Exhibit A
Lord Melvyn Bragg has written a book entitled Twelve Books that Changed the World and the BBC now was a forum asking readers what their selections would have been. The criteria loosely translates to: books that changed the world to that in which we now live. He included selections from Charles Darwin, George Orwell, and Adam Smith, among others.
Many of the public responded with the Bible, a few with Albert Camus, several with Ann Rand, and many concurred with Orwell, but one notable member of the public, Mark Keen from Swindon, submitted the DaVinci Code. He has got to be kidding. I mean seriously. I like my insubstantial fiction now and then just as much as the next person, but what exactly is true about the post-DaVinci Code world that was not true of the pre-DaVinci Code world? Upsetting the religous community and constantly being in the press are not world changing qualities, or else we would have to include TomKat and Lindsay Lohan as world-altering figures. Please.

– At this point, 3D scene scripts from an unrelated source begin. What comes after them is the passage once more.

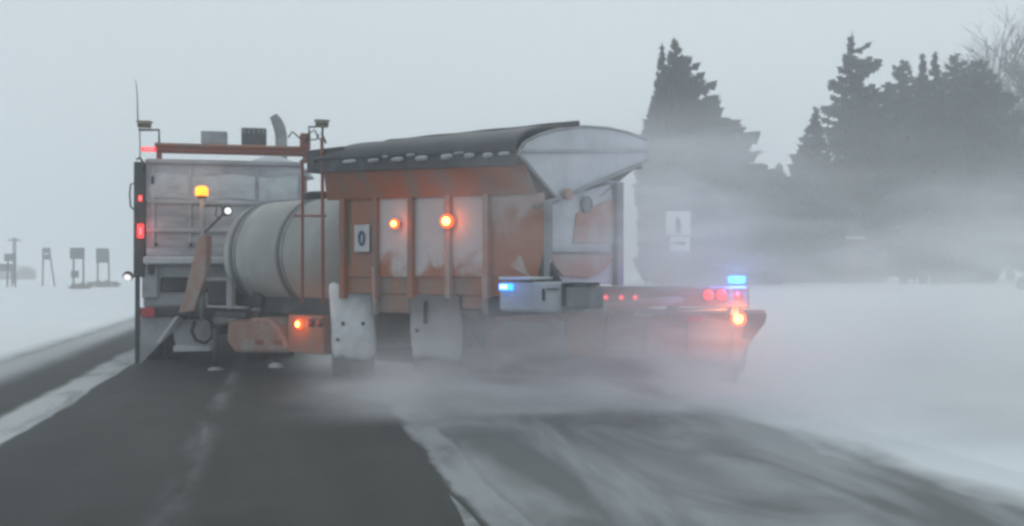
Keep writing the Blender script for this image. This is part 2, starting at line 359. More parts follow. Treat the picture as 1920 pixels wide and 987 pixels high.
# cab
cab = MB().prism([(-1.2, 5.0, 1.0), (-1.2, 5.0, 3.05), (-1.1, 5.15, 3.2), (-1.1, 6.3, 3.2), (-1.2, 6.9, 2.3), (-1.2, 7.0, 1.0)], (2.4, 0, 0)).build('cab', M['orange'], truck, bev=.06)
MB().prism([(-.95, 6.9, .95), (-.95, 6.9, 2.1), (-.9, 8.7, 1.85), (-.9, 8.8, .95)], (1.9, 0, 0)).build('hood', M['orange'], cab, bev=.06)
MB().bounds(-1.22, 1.22, 5.5, 6.3, 2.15, 2.85).build('side_window', M['glass'], cab, bev=.03)
MB().bounds(-.9, .9, 4.98, 5.02, 2.2, 2.8).build('rear_window', M['glass'], cab, bev=.01)
# boxes seen over the bar: beacon housing and air intake on the cab roof
def cbox(x0, y0, x1, y1, yo, dep, name, m):
    a, b = tk(x0, y0, yo), tk(x1, y1, yo); return MB().bounds(a.x, b.x, yo, yo + dep, b.z, a.z).build(name, M[m], truck, bev=.02)
o = cbox(376, 245, 425, 270, 5.6, .35, 'roof_box', 'steel'); o.parent = truck
o = cbox(452, 239, 499, 272, 4.75, .35, 'air_intake', 'dark')
for k in range(5):
    a, b = tk(456 + k * 9, 241, 4.75), tk(459 + k * 9, 250, 4.75); MB().bounds(a.x, b.x, 4.735, 4.752, b.z, a.z).build('louvre', M['steel'], o)
ex = [tk(527, 300, 4.7), tk(526, 262, 4.7), tk(523, 240, 4.7), tk(513, 218, 4.7)]
MB().tube([tk(527, 420, 4.7), tk(527, 280, 4.7), tk(527, 256, 4.7), tk(524, 240, 4.7), tk(519, 228, 4.7), tk(512, 217, 4.7)], [.13, .13, .13, .13, .12, .09], 14).build('exhaust_stack', M['steel'], truck, smooth=True)
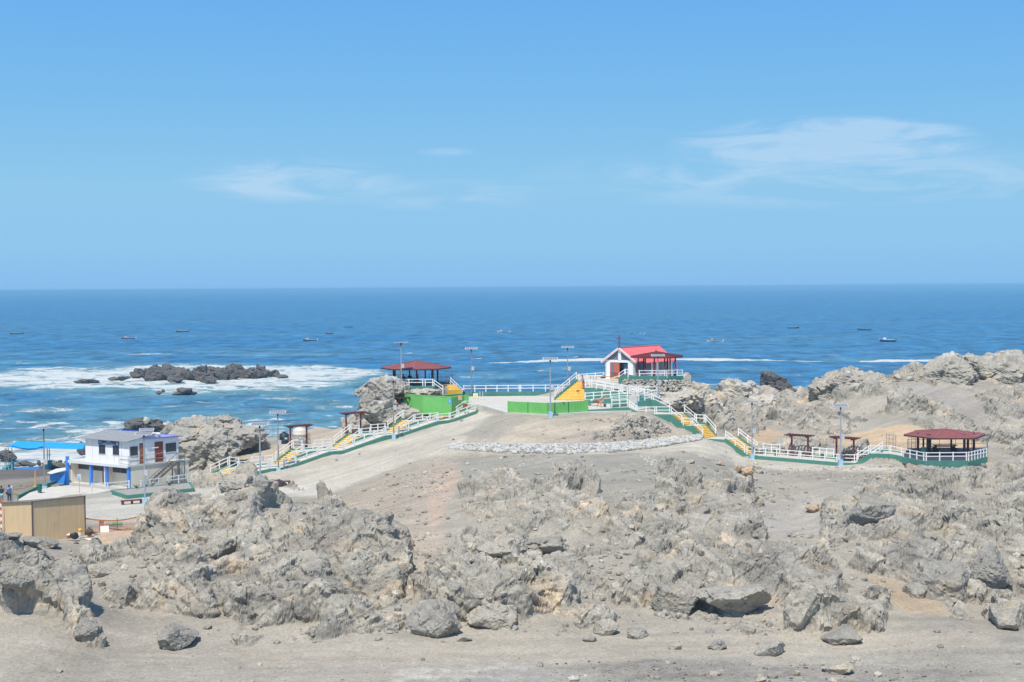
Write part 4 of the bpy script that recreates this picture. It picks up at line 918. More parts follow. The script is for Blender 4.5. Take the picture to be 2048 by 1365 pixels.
# white water cistern block and lower terrace
blk = MB().prism([W(1257, 792, 166.2), W(1279, 791.2, 166.4), W(1279, 790, 168.6), W(1257, 791, 168.4)], 1.9); whole(blk, 'concrete_block', mat('cream_block', (.66, .64, .56), .8, .08, 1.5), W(1257, 805, 166.2), 'cream rendered tank block between the zigzag ramp and blue chair frame', 'water cistern')
root = empty('lower_terrace', CRW[0], 'small terrace with green walls where the right-hand stairs begin', 'terrace')
ter = [CRW[0], CRW[1], CRW[2], CRW[2]+FARO*1.6, CRW[0]+Vector((1.2, 4.2, 0))]
ter = [Vector((p.x, p.y, 10.35)) for p in ter]
MB().prism(ter, .6).build('floor', CONC, root)
for a, b in zip(ter[:2], ter[1:3]): MB().wall(a, b, .16, .05, 1.0).build('wall_panel', GREEN, root)
MB().wall(W(1276, 817, 165), W(1304, 812, 166), .16, .75, .8).build('wall_panel', GREEN, root)
MB().wall(W(1304, 812, 166), W(1341, 829, 164.6), .16, .75, 1.2).build('wall_panel', GREEN, root)
railing([ter[0]+Vector((0, 0, .05)), ter[1]+Vector((0, 0, .05)), ter[2]+Vector((0, 0, .05))], 'white railing round the front of the small lower terrace above the dirt mound', spacing=1.25)
railing([W(1288, 805.5, 165.6), W(1304.5, 803, 166)], 'short white railing behind the blue barrels', spacing=.95)
railing([W(1305.5, 805, 166), W(1341, 822.5, 164.6)], 'white railing sloping down from the barrels to the first right-hand flight', spacing=1.9)

# ------------------------------------------------------------------ right-hand stairs and path
def path_piece(i, name='path_section'):
    return CRW[i], CRW[i+1]
FV = FARO
def flight(i, n, label, railn, railf):
    a, b = CRW[i], CRW[i+1]            # high -> low
    st = empty('stair_flight', b, label, 'stairs', 'yellow stair flights of the right-hand path')
    steps(Vector(b)+Vector((.0, 0, .02)), Vector(a), FV*.95, n, st, .9)
    MB().wall(a+Vector((0, -.08, 0)), b+Vector((0, -.08, 0)), .16, .22, 1.1).build('near_wall', GREEN, st)
    MB().wall(a+FV, b+FV, .16, .30, 1.4).build('far_wall', GREEN, st)
    railing([a+Vector((0, -.08, .2)), b+Vector((0, -.08, .2))], railn, spacing=1.7)
    railing([a+FV+Vector((0, 0, .28)), b+FV+Vector((0, 0, .28))], railf, spacing=1.7)
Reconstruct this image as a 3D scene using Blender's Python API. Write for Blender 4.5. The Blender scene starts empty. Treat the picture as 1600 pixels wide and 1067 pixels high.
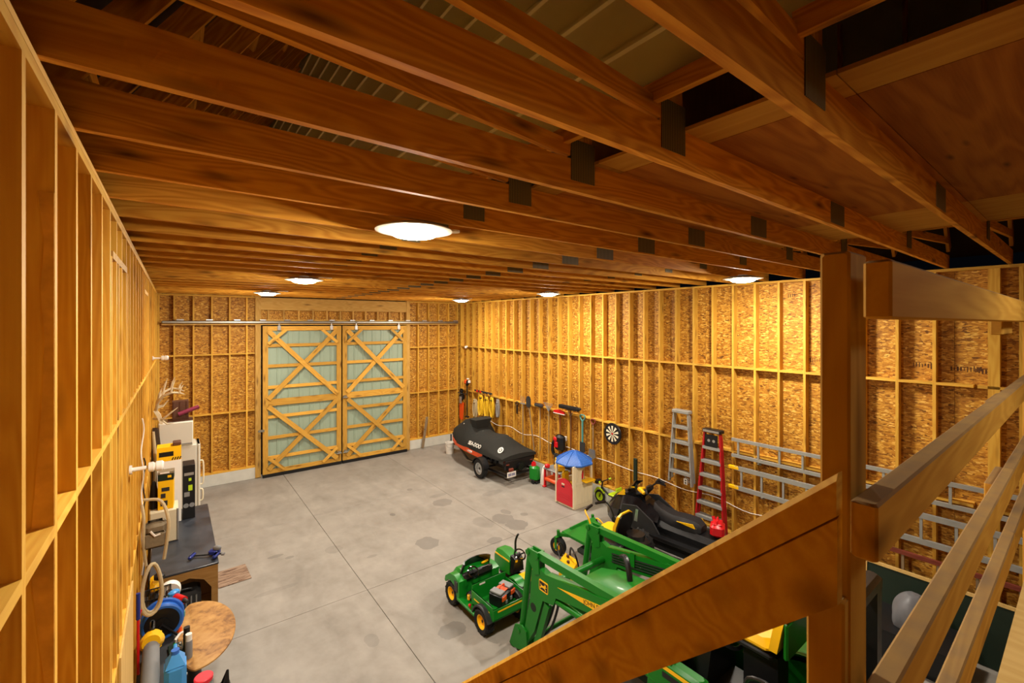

On the American side of the pond the New York Times magazine has an interview this week with Bonnie Fuller, the editorial director of American Media. I won't even go into the appalling book she's recently written titled The Joys of Much too Much but instead will mention the transcribed statement "I guess I am registered as a Democrat. I guess, because you have to register?" How exactly did this woman become editor of some of the most widely read women's magazines? Granted, Glamour isn't exactly a hot bed of political debate, but even they put "register to vote" as a "Do!" And shame on the New York Times for called Ms. Fuller "a symbol of female accomplishment." We can do so much better.